PLOT SUMMARY: Shylock makes Antonio a loan which says: if Antonio is unable to repay, Shylock may take a pound of Antonio's flesh. Shylock takes Antonio to court; if Shylock wins, he intends to cut out enough of Antonio's heart as would satisfy the terms of the loan -- and kill Antonio.
EXAMPLE:

' "Don't matter if you care," the old miner said, "if you don't own what you care about." He pointed out that the mineral rights to the entire county in which they sat were owned by the Rosewater Coal and Iron Company, which acquired these rights soon after the end of the Civil War. "The law says," he went on, "when a man owns something under the ground and he wants to get at it, you got to let him tear up anything between the surface and what he owns."

' The truth was that Rosewater . . . had been among the principal destroyers of the surface and the people of West Virginia. '

-- From Kurt Vonnegut's 1973 novel "Breakfast of Champions" -- Chapter 14 (page 125 - 126).

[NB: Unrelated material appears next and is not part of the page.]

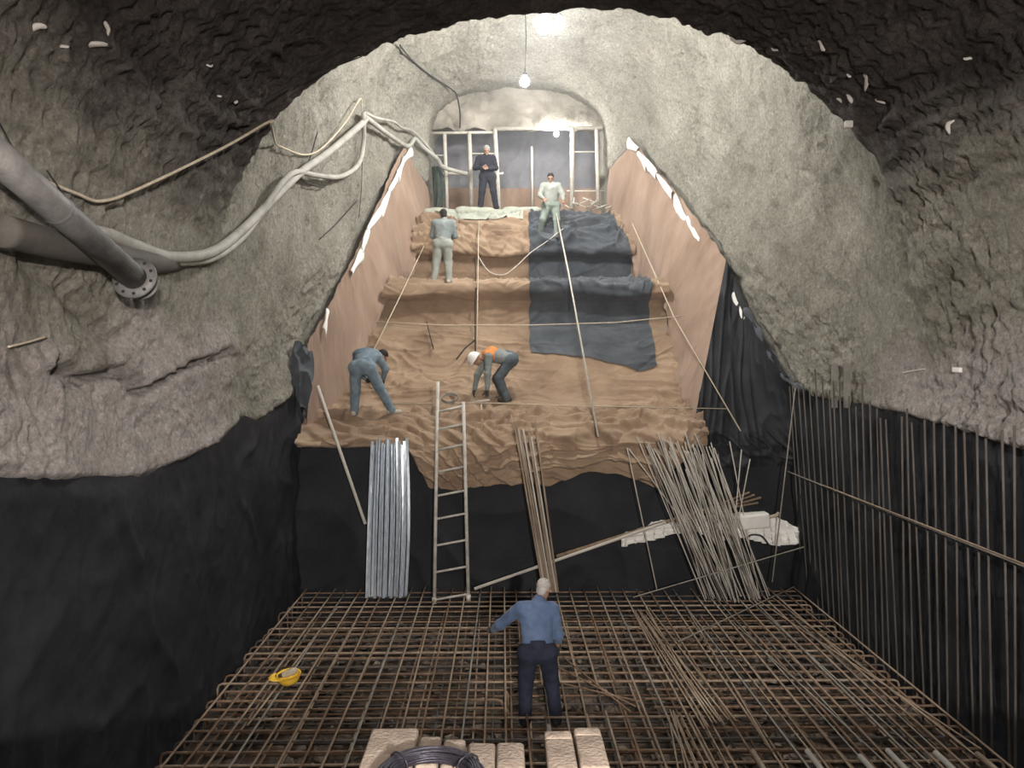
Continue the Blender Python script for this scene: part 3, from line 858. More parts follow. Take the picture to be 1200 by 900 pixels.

* Portia's closing argument at trial: In court, Antonio's lawyer is a woman in lawyerly disguise, who just happens to be Portia, friend of Antonio. Portia deftly appropriates Shylock's argument for 'specific performance', and points out that the contract only allows Shylock to remove the flesh, not the "blood", of Antonio. Thus, if Shylock were to shed any drop of Antonio's blood, his "lands and goods" would be forfeited under Venetian laws. Further damning Shylock's case, she tells him that he must cut precisely one pound of flesh, no more, no less; she advises him that "if the scale do turn, But in the estimation of a hair, Thou diest and all thy goods are confiscate."